You can buy 32 core 3.5 GHz CPU :)
That's orthogonal. You could always scale performance by throwing money at it in the past; the issue here is the promise of "free" performance improvements just by virtue of the natural upgrade cycle.
I'm pretty sure 32 core 3.5 Ghz CPU wasn't available at all for PC in 2010.
I believe the point of the poster you replied to was that if you have software running at speed X it won't get particularly faster if you run the same software on a 32-core CPU. Not if the original system also ran at 3.5GHz. I.e. it doesn't get magically faster by throwing more cores at it. It could get faster by better or faster caches etc, and that's valid, but the additional cores don't magically help.
That depends on the software. Compiling C++ is basically linear with the number of cores for example.
If you mean that compiling gets faster.. then yes, with 'make -j' it will. But that you're compiling C++ has nothing to do with it, except that (as with most other modern languages) you have individual components which can be compiled in parallel. But this is hardly what the grandparent meant by automatically getting a speed boost just by executing existing software on a newer system.
Well, no.

When people talk of "Moore's law", they really imply that there's a huge class of problems that get solved automatically just because transistors get smaller and smaller.

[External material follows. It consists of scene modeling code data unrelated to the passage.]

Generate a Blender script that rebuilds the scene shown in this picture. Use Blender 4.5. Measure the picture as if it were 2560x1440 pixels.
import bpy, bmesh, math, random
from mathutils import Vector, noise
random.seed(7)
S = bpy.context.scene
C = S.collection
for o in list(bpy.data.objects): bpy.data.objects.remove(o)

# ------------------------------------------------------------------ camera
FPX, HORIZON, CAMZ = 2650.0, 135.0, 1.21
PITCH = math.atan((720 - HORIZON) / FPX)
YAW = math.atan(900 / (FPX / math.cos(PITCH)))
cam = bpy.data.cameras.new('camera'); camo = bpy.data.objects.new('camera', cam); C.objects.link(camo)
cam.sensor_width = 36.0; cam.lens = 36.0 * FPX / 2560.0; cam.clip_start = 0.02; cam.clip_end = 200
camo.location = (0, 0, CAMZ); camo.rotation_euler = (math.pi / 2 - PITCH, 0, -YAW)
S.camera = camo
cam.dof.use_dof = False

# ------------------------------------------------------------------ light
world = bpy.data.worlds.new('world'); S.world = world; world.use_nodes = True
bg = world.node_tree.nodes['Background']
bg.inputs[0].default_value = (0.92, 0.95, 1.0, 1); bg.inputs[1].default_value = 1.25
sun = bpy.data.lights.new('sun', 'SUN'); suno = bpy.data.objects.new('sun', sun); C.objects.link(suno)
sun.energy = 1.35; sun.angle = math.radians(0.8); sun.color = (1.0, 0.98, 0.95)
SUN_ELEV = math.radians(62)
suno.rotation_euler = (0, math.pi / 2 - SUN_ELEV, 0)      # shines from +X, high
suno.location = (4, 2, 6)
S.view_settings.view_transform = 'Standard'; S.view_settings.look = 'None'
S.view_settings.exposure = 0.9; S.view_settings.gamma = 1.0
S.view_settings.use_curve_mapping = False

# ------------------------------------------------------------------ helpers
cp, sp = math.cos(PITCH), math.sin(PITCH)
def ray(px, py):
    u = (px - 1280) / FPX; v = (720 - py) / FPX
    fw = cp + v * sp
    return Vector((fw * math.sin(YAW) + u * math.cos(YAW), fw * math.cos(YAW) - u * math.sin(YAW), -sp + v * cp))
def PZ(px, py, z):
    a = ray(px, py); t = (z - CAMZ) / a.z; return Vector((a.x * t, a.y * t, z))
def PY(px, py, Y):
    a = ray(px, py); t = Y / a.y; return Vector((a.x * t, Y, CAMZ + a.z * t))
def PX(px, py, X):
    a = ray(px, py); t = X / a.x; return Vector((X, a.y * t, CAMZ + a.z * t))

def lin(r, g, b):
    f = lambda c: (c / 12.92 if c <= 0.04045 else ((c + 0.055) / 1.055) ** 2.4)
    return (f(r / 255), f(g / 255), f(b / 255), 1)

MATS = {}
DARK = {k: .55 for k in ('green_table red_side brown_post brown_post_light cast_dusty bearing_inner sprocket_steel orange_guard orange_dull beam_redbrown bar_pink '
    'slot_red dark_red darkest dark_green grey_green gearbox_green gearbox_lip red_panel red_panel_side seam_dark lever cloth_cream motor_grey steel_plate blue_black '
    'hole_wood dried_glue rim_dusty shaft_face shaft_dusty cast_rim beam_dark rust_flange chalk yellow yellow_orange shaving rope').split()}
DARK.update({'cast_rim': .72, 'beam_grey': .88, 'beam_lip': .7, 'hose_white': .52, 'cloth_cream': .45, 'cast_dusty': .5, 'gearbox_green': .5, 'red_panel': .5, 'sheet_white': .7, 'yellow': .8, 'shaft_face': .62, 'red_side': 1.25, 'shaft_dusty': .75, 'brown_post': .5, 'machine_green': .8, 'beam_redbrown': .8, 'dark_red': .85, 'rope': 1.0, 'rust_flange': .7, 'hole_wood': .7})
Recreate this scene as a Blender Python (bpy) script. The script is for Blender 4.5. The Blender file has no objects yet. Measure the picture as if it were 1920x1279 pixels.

This hasn't been true for a long while now. Yes, technology get better with time, but we don't get things like 32 cores in a PC just because transistors shrunk; smart people worked really hard to optimize this stuff.

TL;DR - there's no more free lunch in computing anymore.

> smart people worked really hard to optimize this stuff

This was always the case, it was just simpler before. Lunch was never free, it's just getting a few percent more expansive every year.

Are you suggesting that processor speed is solely a function of clock speed?
Given the improvements in IPC over ten years it is not that far off. If your workload can spread over more cores then that level was exceeded long ago.